Meta sued over alleged use of pirated adult content for AI training

Strike 3 Holdings, an adult film studio, filed a copyright infringement lawsuit against Meta Platforms, Inc. in the U.S. District Court for the Northern District of California on July 23, 2025. The complaint alleges that Meta downloaded and distributed 2,396 of Strike 3’s copyrighted works via the BitTorrent protocol, in some cases on the same day new pieces of work were released.
According to the filing, Strike 3 claims Meta used both its corporate and concealed IP addresses, as well as residential IPs connected to employees, to obtain and distribute the content. The studio’s proprietary detection systems, VXN Scan and Cross Reference Tool, allegedly logged more than 100,000 unauthorized distributions linked to Meta’s infrastructure.
The lawsuit further alleges Meta targeted the content to accelerate its downloading of additional files by leveraging BitTorrent’s "tit-for-tat" protocol (used to encourage peers to share files and prevent free-riding), and asserts that the works were used to train Meta’s AI models, including LLaMA 4 and Movie Gen. The complaint also states this would allow Meta to eventually generate content that resembles Strike 3’s productions, which has the potential to impact the studio’s ability to compete.

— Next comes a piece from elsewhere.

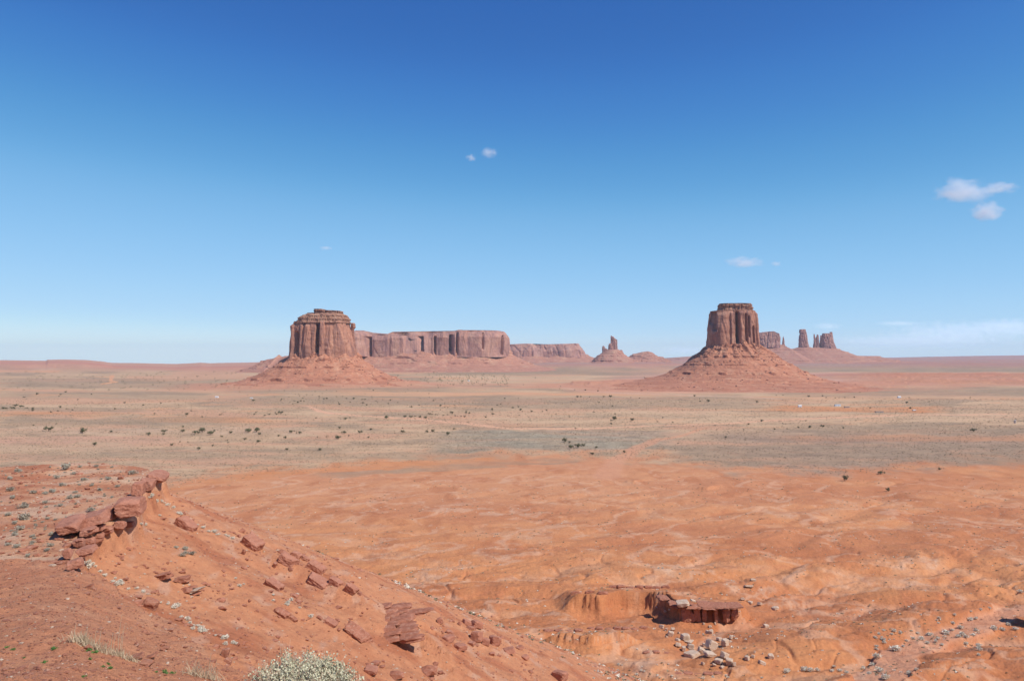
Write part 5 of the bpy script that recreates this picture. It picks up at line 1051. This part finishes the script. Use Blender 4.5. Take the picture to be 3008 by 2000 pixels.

Strike 3 is seeking statutory damages, a permanent injunction barring Meta from further use of its works, and removal of all identified files from Meta’s systems. Lastly, the studio also asserts it did not authorize Meta to use its films for AI training or any other purpose and points to previous lawsuits alleging that Meta used pirated content to train its language models.
Meta has not commented publicly on the allegations as of this writing.